(YOUR TASK) Retype the records that come next, word for word.

(SUPPLIED ENTRIES)
• • •
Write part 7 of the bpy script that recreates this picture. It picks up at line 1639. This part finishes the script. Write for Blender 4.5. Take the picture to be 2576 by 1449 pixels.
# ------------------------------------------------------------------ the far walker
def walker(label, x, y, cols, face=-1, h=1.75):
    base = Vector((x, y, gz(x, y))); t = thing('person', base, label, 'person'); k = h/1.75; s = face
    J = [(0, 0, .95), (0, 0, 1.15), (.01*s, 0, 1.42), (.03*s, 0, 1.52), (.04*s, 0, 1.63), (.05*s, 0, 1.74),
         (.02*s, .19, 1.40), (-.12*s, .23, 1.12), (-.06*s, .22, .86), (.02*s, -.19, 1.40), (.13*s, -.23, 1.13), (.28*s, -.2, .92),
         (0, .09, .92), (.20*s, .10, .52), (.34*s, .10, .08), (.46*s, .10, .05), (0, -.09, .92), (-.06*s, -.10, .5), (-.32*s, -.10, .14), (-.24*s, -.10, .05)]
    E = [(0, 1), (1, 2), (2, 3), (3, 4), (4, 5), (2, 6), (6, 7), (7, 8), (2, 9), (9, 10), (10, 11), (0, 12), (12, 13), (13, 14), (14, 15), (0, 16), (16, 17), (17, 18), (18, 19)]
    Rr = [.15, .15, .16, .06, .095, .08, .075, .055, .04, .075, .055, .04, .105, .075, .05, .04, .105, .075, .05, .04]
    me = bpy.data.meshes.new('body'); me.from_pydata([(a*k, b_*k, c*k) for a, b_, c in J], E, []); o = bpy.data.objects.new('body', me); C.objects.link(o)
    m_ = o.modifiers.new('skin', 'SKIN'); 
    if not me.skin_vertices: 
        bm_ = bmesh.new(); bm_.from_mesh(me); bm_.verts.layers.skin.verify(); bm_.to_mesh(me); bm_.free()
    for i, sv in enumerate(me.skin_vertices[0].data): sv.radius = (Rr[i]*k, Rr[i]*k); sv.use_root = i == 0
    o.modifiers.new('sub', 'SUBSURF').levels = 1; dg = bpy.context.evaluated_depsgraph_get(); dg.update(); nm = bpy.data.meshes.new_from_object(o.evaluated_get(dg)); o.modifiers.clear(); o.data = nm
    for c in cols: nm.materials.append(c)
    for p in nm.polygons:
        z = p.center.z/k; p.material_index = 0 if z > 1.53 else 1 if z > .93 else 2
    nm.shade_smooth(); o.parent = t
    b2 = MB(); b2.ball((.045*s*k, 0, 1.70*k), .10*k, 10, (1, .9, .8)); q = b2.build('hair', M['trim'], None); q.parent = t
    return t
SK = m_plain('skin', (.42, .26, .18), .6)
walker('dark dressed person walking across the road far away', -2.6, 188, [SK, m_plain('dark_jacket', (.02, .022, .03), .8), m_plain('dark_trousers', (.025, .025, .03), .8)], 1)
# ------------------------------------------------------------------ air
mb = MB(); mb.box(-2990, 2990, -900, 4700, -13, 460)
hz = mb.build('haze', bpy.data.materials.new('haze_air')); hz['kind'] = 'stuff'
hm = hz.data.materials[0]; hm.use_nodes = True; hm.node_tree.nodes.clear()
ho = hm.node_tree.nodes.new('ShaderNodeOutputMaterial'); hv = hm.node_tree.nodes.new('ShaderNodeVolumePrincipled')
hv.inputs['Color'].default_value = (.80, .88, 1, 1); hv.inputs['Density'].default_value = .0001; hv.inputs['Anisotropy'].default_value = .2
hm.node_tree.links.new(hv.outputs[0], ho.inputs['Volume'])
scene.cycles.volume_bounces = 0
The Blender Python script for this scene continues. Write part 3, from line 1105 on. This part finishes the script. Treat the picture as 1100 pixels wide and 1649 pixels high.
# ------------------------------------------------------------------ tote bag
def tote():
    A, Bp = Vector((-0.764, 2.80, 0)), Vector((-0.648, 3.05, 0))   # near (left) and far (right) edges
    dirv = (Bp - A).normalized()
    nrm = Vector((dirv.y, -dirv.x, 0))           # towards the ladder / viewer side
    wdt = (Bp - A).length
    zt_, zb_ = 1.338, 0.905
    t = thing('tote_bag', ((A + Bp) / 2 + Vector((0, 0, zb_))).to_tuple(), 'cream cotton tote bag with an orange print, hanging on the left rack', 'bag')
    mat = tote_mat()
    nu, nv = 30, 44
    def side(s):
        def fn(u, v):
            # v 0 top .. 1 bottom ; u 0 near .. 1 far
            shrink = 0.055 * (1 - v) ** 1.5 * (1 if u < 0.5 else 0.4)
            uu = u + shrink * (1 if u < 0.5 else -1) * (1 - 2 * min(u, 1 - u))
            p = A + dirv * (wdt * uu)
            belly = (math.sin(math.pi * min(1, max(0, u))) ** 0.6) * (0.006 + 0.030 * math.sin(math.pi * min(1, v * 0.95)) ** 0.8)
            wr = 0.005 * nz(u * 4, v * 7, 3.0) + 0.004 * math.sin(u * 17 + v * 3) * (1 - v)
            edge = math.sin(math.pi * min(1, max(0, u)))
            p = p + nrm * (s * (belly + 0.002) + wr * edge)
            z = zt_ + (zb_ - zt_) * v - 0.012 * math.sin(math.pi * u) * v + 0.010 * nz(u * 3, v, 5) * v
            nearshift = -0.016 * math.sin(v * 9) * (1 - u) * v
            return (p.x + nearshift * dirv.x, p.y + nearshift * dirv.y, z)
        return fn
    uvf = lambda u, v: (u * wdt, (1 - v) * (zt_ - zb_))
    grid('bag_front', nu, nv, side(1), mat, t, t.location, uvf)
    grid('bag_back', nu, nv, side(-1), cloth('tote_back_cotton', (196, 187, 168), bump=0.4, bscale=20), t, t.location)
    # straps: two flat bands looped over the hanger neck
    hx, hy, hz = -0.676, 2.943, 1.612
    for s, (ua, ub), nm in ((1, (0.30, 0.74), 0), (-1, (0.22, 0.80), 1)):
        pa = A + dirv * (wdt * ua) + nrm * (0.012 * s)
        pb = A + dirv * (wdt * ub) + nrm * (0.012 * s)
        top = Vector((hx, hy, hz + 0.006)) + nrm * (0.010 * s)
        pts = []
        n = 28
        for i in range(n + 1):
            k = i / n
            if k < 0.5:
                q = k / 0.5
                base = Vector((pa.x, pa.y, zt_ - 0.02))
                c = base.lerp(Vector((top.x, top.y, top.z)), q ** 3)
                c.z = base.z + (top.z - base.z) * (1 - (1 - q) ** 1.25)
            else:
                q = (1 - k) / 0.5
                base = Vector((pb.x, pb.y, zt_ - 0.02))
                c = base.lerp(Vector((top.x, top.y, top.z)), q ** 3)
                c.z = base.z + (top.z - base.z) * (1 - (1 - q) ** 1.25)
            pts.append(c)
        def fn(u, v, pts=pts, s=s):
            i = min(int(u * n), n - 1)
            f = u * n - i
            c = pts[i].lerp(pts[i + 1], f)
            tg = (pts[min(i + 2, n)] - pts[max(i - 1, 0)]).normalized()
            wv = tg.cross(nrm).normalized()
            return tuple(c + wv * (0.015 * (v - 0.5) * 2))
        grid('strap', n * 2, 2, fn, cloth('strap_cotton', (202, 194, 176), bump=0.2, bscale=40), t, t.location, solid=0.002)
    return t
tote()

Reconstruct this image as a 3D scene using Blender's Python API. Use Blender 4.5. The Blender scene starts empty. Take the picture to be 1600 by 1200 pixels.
• • •
(SOLUTION TO THE EXERCISE)
Write part 7 of the bpy script that recreates this picture. It picks up at line 1639. This part finishes the script. Write for Blender 4.5. Take the picture to be 2576 by 1449 pixels.
# ------------------------------------------------------------------ the far walker
def walker(label, x, y, cols, face=-1, h=1.75):
    base = Vector((x, y, gz(x, y))); t = thing('person', base, label, 'person'); k = h/1.75; s = face
    J = [(0, 0, .95), (0, 0, 1.15), (.01*s, 0, 1.42), (.03*s, 0, 1.52), (.04*s, 0, 1.63), (.05*s, 0, 1.74),
         (.02*s, .19, 1.40), (-.12*s, .23, 1.12), (-.06*s, .22, .86), (.02*s, -.19, 1.40), (.13*s, -.23, 1.13), (.28*s, -.2, .92),
         (0, .09, .92), (.20*s, .10, .52), (.34*s, .10, .08), (.46*s, .10, .05), (0, -.09, .92), (-.06*s, -.10, .5), (-.32*s, -.10, .14), (-.24*s, -.10, .05)]
    E = [(0, 1), (1, 2), (2, 3), (3, 4), (4, 5), (2, 6), (6, 7), (7, 8), (2, 9), (9, 10), (10, 11), (0, 12), (12, 13), (13, 14), (14, 15), (0, 16), (16, 17), (17, 18), (18, 19)]
    Rr = [.15, .15, .16, .06, .095, .08, .075, .055, .04, .075, .055, .04, .105, .075, .05, .04, .105, .075, .05, .04]
    me = bpy.data.meshes.new('body'); me.from_pydata([(a*k, b_*k, c*k) for a, b_, c in J], E, []); o = bpy.data.objects.new('body', me); C.objects.link(o)
    m_ = o.modifiers.new('skin', 'SKIN'); 
    if not me.skin_vertices: 
        bm_ = bmesh.new(); bm_.from_mesh(me); bm_.verts.layers.skin.verify(); bm_.to_mesh(me); bm_.free()
    for i, sv in enumerate(me.skin_vertices[0].data): sv.radius = (Rr[i]*k, Rr[i]*k); sv.use_root = i == 0
    o.modifiers.new('sub', 'SUBSURF').levels = 1; dg = bpy.context.evaluated_depsgraph_get(); dg.update(); nm = bpy.data.meshes.new_from_object(o.evaluated_get(dg)); o.modifiers.clear(); o.data = nm
    for c in cols: nm.materials.append(c)
    for p in nm.polygons:
        z = p.center.z/k; p.material_index = 0 if z > 1.53 else 1 if z > .93 else 2
    nm.shade_smooth(); o.parent = t
    b2 = MB(); b2.ball((.045*s*k, 0, 1.70*k), .10*k, 10, (1, .9, .8)); q = b2.build('hair', M['trim'], None); q.parent = t
    return t
SK = m_plain('skin', (.42, .26, .18), .6)
walker('dark dressed person walking across the road far away', -2.6, 188, [SK, m_plain('dark_jacket', (.02, .022, .03), .8), m_plain('dark_trousers', (.025, .025, .03), .8)], 1)
# ------------------------------------------------------------------ air
mb = MB(); mb.box(-2990, 2990, -900, 4700, -13, 460)
hz = mb.build('haze', bpy.data.materials.new('haze_air')); hz['kind'] = 'stuff'
hm = hz.data.materials[0]; hm.use_nodes = True; hm.node_tree.nodes.clear()
ho = hm.node_tree.nodes.new('ShaderNodeOutputMaterial'); hv = hm.node_tree.nodes.new('ShaderNodeVolumePrincipled')
hv.inputs['Color'].default_value = (.80, .88, 1, 1); hv.inputs['Density'].default_value = .0001; hv.inputs['Anisotropy'].default_value = .2
hm.node_tree.links.new(hv.outputs[0], ho.inputs['Volume'])
scene.cycles.volume_bounces = 0
The Blender Python script for this scene continues. Write part 3, from line 1105 on. This part finishes the script. Treat the picture as 1100 pixels wide and 1649 pixels high.
# ------------------------------------------------------------------ tote bag
def tote():
    A, Bp = Vector((-0.764, 2.80, 0)), Vector((-0.648, 3.05, 0))   # near (left) and far (right) edges
    dirv = (Bp - A).normalized()
    nrm = Vector((dirv.y, -dirv.x, 0))           # towards the ladder / viewer side
    wdt = (Bp - A).length
    zt_, zb_ = 1.338, 0.905
    t = thing('tote_bag', ((A + Bp) / 2 + Vector((0, 0, zb_))).to_tuple(), 'cream cotton tote bag with an orange print, hanging on the left rack', 'bag')
    mat = tote_mat()
    nu, nv = 30, 44
    def side(s):
        def fn(u, v):
            # v 0 top .. 1 bottom ; u 0 near .. 1 far
            shrink = 0.055 * (1 - v) ** 1.5 * (1 if u < 0.5 else 0.4)
            uu = u + shrink * (1 if u < 0.5 else -1) * (1 - 2 * min(u, 1 - u))
            p = A + dirv * (wdt * uu)
            belly = (math.sin(math.pi * min(1, max(0, u))) ** 0.6) * (0.006 + 0.030 * math.sin(math.pi * min(1, v * 0.95)) ** 0.8)
            wr = 0.005 * nz(u * 4, v * 7, 3.0) + 0.004 * math.sin(u * 17 + v * 3) * (1 - v)
            edge = math.sin(math.pi * min(1, max(0, u)))
            p = p + nrm * (s * (belly + 0.002) + wr * edge)
            z = zt_ + (zb_ - zt_) * v - 0.012 * math.sin(math.pi * u) * v + 0.010 * nz(u * 3, v, 5) * v
            nearshift = -0.016 * math.sin(v * 9) * (1 - u) * v
            return (p.x + nearshift * dirv.x, p.y + nearshift * dirv.y, z)
        return fn
    uvf = lambda u, v: (u * wdt, (1 - v) * (zt_ - zb_))
    grid('bag_front', nu, nv, side(1), mat, t, t.location, uvf)
    grid('bag_back', nu, nv, side(-1), cloth('tote_back_cotton', (196, 187, 168), bump=0.4, bscale=20), t, t.location)
    # straps: two flat bands looped over the hanger neck
    hx, hy, hz = -0.676, 2.943, 1.612
    for s, (ua, ub), nm in ((1, (0.30, 0.74), 0), (-1, (0.22, 0.80), 1)):
        pa = A + dirv * (wdt * ua) + nrm * (0.012 * s)
        pb = A + dirv * (wdt * ub) + nrm * (0.012 * s)
        top = Vector((hx, hy, hz + 0.006)) + nrm * (0.010 * s)
        pts = []
        n = 28
        for i in range(n + 1):
            k = i / n
            if k < 0.5:
                q = k / 0.5
                base = Vector((pa.x, pa.y, zt_ - 0.02))
                c = base.lerp(Vector((top.x, top.y, top.z)), q ** 3)
                c.z = base.z + (top.z - base.z) * (1 - (1 - q) ** 1.25)
            else:
                q = (1 - k) / 0.5
                base = Vector((pb.x, pb.y, zt_ - 0.02))
                c = base.lerp(Vector((top.x, top.y, top.z)), q ** 3)
                c.z = base.z + (top.z - base.z) * (1 - (1 - q) ** 1.25)
            pts.append(c)
        def fn(u, v, pts=pts, s=s):
            i = min(int(u * n), n - 1)
            f = u * n - i
            c = pts[i].lerp(pts[i + 1], f)
            tg = (pts[min(i + 2, n)] - pts[max(i - 1, 0)]).normalized()
            wv = tg.cross(nrm).normalized()
            return tuple(c + wv * (0.015 * (v - 0.5) * 2))
        grid('strap', n * 2, 2, fn, cloth('strap_cotton', (202, 194, 176), bump=0.2, bscale=40), t, t.location, solid=0.002)
    return t
tote()

Reconstruct this image as a 3D scene using Blender's Python API. Use Blender 4.5. The Blender scene starts empty. Take the picture to be 1600 by 1200 pixels.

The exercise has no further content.